Pull others into your work if you think they can add value and help move things along.  By doing so you are building your credibility as a leader.  Take every opportunity to give these individuals credit whether they are in the room or not.  People find out through the grapevine if you are giving credit to them; it pays dividends.

 

5: Create a formal meeting structure/routine.

You start this with your own actions in each meeting.  By creating a routine that is informative, productive and repetitive, others will follow your lead.  The lack of this initiative leads to mundane, useless meetings…be the one to correct that.

 

6: Ensure meeting time is used for updating others on completed work, committing to next steps, and finalizing collective decisions.

You can control this action no matter who you are.  If you come prepared to the meeting, you can make it productive, show you have done your part to move things along and walk out with actionable items that others will jump on because they see productivity.  The group will respect the fact that you are getting things done, and you will set the stage for what is expected from the rest of the team.

 

7: Create a success metric for the team.

Your team may have a mission, a purpose, or a project definition…but does it have a success metric?  You should be able to establish key metrics that can be monitored by the team to judge if goals are being met.  A sales team can review new accounts by person & by group, Operations can review reduction of quality complaints, or lead-times, a project team can review milestone dates.  What is the purpose of your team, and how can you visualize success?  Once again, you don’t need to lead the team to propose and create a success metric.

 

8: Rotate meeting facilitation throughout the group.
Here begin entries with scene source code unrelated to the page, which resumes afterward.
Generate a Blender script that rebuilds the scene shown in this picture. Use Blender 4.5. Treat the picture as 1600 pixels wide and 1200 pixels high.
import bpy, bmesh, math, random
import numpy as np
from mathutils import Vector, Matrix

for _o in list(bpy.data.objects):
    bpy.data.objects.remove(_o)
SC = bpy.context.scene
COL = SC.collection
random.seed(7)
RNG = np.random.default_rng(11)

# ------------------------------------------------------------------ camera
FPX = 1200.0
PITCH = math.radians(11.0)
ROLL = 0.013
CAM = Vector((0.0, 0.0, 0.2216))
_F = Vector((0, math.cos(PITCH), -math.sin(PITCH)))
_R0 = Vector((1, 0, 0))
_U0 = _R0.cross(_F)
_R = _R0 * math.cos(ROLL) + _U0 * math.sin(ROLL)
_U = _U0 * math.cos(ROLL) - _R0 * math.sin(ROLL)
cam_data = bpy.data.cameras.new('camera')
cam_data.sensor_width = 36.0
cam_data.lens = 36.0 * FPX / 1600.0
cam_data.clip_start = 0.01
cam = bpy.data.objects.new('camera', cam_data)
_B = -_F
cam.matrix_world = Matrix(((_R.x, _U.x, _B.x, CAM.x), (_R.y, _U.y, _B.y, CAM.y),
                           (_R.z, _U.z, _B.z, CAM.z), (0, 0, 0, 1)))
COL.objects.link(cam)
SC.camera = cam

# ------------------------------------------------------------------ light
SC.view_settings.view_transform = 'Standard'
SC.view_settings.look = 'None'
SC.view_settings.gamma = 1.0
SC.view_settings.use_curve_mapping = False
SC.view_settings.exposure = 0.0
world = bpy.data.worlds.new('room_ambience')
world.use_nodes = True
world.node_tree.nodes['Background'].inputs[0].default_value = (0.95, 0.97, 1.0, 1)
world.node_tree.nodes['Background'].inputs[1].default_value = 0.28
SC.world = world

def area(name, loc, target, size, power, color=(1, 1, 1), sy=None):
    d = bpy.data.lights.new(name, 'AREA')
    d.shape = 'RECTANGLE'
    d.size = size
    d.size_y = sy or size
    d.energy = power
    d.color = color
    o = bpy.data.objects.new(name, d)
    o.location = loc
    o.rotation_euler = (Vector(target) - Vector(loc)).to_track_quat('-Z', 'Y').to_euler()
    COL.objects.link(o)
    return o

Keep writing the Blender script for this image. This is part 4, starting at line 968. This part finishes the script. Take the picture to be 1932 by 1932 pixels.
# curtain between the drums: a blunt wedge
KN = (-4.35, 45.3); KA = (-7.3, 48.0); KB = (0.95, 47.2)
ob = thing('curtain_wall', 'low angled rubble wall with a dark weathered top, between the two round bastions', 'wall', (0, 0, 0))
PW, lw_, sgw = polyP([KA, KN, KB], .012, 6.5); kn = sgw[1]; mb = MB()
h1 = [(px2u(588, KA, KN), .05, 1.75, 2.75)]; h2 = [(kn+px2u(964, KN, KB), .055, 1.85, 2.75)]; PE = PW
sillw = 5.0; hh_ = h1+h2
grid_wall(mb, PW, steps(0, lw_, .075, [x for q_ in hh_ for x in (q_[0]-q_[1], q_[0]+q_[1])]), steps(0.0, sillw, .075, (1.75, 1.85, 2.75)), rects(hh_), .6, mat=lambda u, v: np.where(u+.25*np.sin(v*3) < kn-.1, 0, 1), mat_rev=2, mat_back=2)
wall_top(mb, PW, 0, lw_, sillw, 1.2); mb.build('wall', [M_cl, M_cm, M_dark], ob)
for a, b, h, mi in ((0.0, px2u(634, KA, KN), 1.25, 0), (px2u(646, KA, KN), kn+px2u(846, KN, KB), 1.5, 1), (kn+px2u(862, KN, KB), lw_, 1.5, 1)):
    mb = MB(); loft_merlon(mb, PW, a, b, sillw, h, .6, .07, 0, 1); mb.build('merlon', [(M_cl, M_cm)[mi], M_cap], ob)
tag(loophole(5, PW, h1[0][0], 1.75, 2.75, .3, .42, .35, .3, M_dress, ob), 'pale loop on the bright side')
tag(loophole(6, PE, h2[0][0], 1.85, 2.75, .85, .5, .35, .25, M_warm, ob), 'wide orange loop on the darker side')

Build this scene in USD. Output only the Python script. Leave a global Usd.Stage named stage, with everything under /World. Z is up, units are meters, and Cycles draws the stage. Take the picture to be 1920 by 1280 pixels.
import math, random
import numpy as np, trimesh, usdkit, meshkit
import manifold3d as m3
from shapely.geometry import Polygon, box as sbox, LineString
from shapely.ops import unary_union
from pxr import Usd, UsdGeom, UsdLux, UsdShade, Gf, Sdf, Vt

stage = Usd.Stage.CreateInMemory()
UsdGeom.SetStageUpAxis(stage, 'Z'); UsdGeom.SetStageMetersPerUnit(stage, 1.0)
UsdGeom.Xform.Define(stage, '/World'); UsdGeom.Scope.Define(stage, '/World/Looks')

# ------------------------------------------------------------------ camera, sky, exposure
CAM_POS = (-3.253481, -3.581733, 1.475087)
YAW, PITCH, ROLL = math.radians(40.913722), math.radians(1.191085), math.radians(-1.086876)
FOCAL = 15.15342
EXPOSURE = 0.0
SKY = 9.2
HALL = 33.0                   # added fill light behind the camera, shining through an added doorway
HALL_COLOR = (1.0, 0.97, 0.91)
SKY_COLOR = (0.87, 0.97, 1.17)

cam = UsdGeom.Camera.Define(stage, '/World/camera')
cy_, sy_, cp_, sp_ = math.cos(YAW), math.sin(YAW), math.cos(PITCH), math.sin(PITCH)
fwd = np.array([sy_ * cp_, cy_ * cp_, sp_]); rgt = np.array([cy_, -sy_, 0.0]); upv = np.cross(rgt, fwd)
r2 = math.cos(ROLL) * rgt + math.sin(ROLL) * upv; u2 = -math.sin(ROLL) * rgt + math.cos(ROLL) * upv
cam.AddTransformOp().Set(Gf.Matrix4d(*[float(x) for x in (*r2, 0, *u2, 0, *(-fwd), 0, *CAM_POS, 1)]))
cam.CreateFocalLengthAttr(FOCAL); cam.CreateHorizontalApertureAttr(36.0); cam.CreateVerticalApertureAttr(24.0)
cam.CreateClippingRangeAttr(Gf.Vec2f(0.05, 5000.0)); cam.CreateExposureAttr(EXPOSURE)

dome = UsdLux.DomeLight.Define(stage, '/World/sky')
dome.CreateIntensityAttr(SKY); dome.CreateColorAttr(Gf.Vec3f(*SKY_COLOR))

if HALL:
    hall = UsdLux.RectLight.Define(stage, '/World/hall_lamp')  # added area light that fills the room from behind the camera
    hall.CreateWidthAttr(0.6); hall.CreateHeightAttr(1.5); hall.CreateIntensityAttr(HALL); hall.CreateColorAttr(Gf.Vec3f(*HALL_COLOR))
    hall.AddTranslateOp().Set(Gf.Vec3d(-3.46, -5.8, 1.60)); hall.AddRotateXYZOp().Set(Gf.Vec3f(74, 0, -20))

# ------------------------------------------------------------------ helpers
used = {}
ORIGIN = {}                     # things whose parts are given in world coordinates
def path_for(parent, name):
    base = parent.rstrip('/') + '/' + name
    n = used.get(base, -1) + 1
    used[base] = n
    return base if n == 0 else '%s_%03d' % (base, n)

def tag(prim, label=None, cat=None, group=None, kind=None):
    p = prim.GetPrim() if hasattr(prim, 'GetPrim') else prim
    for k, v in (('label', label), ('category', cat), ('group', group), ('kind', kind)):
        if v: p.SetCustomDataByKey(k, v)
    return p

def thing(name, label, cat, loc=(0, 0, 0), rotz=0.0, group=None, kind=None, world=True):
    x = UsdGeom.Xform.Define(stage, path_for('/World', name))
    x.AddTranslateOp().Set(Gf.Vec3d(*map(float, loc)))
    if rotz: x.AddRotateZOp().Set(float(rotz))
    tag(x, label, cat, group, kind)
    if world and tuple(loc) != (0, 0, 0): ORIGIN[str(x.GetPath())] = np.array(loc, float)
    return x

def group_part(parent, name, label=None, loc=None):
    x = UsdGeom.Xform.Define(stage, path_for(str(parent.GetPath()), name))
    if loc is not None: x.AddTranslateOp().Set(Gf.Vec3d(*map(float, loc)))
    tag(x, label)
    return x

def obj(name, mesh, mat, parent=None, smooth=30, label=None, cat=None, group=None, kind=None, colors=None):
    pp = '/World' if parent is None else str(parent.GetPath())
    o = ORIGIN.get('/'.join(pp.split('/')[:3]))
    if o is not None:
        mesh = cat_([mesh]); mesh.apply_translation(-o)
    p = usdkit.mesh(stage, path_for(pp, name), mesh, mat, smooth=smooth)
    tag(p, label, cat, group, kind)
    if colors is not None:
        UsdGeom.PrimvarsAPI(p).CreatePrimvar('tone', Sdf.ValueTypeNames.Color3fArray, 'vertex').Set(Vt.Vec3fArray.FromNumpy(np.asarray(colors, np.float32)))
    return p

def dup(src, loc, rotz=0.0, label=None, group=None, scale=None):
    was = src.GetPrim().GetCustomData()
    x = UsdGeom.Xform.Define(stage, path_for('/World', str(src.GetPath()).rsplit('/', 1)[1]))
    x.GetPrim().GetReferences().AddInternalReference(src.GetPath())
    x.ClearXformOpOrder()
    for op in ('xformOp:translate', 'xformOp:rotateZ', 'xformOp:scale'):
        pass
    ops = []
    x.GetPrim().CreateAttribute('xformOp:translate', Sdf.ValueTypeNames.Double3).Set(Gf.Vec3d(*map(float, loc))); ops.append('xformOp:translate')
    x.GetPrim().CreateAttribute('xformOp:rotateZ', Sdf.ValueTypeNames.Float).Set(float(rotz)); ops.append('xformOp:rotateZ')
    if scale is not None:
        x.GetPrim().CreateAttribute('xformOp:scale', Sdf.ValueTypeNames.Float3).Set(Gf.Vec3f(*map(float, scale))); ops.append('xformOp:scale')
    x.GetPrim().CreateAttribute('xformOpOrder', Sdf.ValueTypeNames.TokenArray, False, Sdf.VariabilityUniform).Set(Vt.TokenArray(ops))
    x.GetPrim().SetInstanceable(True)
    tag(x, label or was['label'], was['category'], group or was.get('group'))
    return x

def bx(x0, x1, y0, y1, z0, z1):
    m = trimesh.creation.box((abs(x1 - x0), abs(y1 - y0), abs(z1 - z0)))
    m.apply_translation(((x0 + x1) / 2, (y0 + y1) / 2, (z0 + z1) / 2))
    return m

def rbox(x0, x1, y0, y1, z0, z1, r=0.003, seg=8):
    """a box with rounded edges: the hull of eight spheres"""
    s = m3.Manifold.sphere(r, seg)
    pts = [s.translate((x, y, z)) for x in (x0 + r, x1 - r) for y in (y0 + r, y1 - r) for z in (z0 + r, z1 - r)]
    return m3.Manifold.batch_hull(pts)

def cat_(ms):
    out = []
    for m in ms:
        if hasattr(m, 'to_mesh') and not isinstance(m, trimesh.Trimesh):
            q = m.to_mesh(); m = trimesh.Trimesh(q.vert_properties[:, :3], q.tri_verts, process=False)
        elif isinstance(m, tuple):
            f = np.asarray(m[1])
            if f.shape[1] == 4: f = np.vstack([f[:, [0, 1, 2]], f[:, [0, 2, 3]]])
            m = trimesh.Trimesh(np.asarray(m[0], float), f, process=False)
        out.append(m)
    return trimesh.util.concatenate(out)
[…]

Active participation in team meetings improves when each member of the team has an appreciation for leading the meeting, as well as participating in it.   If you are the team leader, you can implement this right away.  If you are a member of the team, you can ask to lead a meeting and encourage this process for others.

 

Part of being on a team is participation.  If you just show up to meetings because they are on your calendar, then you can’ t complain that your time is being wasted because you are part of the problem.  Step up, implement these eight actions in your team and begin the process of influencing change.  At the end of the day you will see that people will follow your lead, meetings will be more productive, you will show more success and will probably spend less time in meetings.  The reason we have meetings so often is because they are unproductive.  If everyone grows confidence that goals are being met outside of the meeting, the inevitable result is to meet less often.